The True Test of Tolerance

By Betsy Shultz

The rancor of politics is not new to me – given that I engage in politics and policy as a profession, I am constantly surrounded by passionate people believing radically different things. Sometimes I help my clients win, sometimes we collectively endure the sting of loss, yet nothing has prepared me for the intense emotions searing across our communities over the past few weeks.

Since our country’s inception, discussing political opinions has been a trademark of ours. The arrival of social media however, has added a layer of perceived safety allowing a level of vitriol in political debate hardly matched in history. My social media feeds have exploded in recent days, with friends I would usually describe as intelligent, tolerant people becoming unhinged in their effort to express not just their opinion – their complete disdain for the opinions of others.

I have found it remarkable that the very people who have marched against the hatred they believe is being spewed into our world are the very same people who (perhaps unknowingly) are expressing that same level of hatred toward those who may disagree with them.

Conversely, some of those who for the past eight years have stridently opposed the actions and person of the president are now blindly saying everything the new administration does is completely defendable.

I am slowly discovering that simply because we as Americans have the freedom of speech does not mean exercising that right is always the best course of action. Tolerance is only authentic when it is systemic – when we are tolerant not only toward those who are of a different race or gender, but toward those who hold a different opinion – especially when we find that opinion repellent.

We are quickly morphing from a nation divided by race, gender and region toward one splintered by opinions held so dearly that anyone who doesn’t agree is vilified to such an extent that any kind of productive discourse is curtailed.

Recently I have seen many intelligent people (on both sides of the political spectrum) proclaim their superiority over what they declare to be hateful and bigoted acts and opinions. I would suggest that we cannot achieve moral superiority at the expense of another human being.

Throughout the course of history our nation has struggled with how to treat those who are different from us – in whatever physical way those differences were presented. We have not always succeeded and the ghosts of those struggles continue with us to this day. I would suggest that we are now embarking on a new struggle for the soul and conscience of our nation. This struggle does not have to do with navigating our physical differences, but rather with our metaphysical ones: how do we live alongside those who hold radically different opinions on issues we individually hold sacred?
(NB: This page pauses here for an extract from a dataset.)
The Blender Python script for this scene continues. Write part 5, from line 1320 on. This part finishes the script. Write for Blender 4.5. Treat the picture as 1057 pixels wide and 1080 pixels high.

The hate will never end until our freedom of expression is matched by the depth of our tolerance.

Ours is a nation which is at the same time a Democracy and a Republic. Ours is a system of government which values the voice of the people as well as a system that checks the voice of the people. We are a nation of immigrants and a nation of those who have melded into a cohesive whole. We have the freedom to speak and we have the burden to let other voices be heard. Until we can hold these and many other beautiful and divergent truths at the same time, without compromising the strength and brightness of either, we will continue to be ripped apart, our society dominated by the voices of the most strident.

Betsy Schultz is a political consultant in the Eugene area.